The LEEA, and indeed all those committed to a reduction in the number of lifting accidents, would obviously like to see more customers fitting the 'ideal' model. However, the pressures placed on businesses often appear to be working in the opposite direction. Headcounts in most organisations are now kept at an absolute minimum, so time is at a premium and multi-tasking is a fact of life. Economic realities mean that any opportunity to cut costs is likely to be considered. Against this background, spending more time on the processes of specification and supplier and equipment assessment may appear to be something of a luxury. However, above and beyond the clear legal duties that employers should observe, there are strong arguments that a more rigorous approach to sourcing lifting equipment can save on both time and money in the long run.

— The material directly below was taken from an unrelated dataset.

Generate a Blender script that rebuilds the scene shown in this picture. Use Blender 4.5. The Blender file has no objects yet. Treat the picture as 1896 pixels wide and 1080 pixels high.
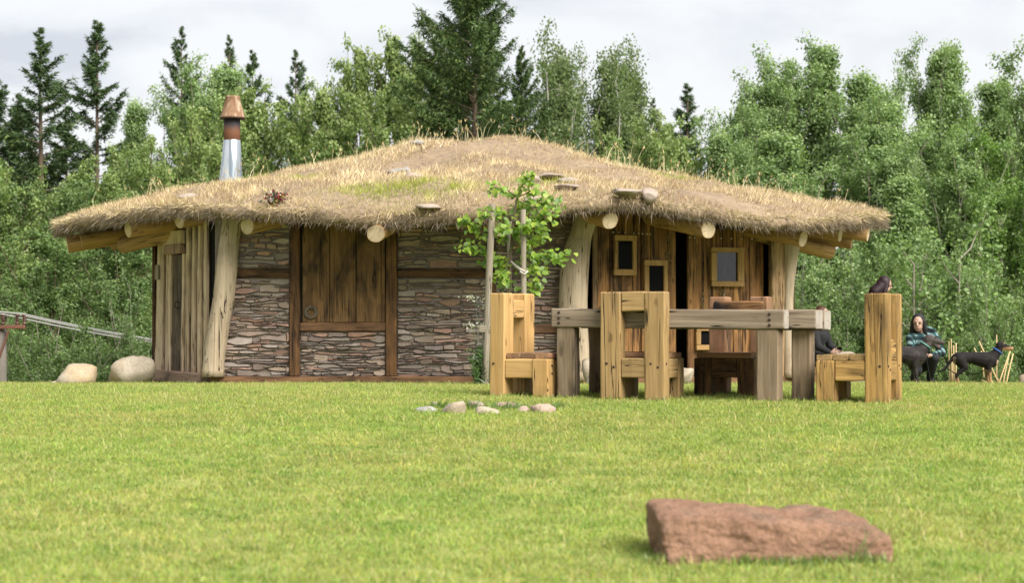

Even if accidents are avoided, lifting operations are typically critical to the smooth running of a business, be it in a factory or warehouse or on a construction site or offshore oil rig. A buyer that is responsible for the purchase of poorly specified equipment that creates production bottlenecks, is unreliable or simply fails to do the job for which it is intended, is unlikely to be thanked for saving a few pounds, euros or dollars on the initial purchase price. This is particularly true when the cost of maintenance, inspection and thorough examination are taken into account as well. Avoiding problems in the first place by ensuring correct specification and appropriate choice of supplier and equipment therefore makes long-term economic sense, and will also serve to significantly reduce the risk of unsafe and illegal lifting operations.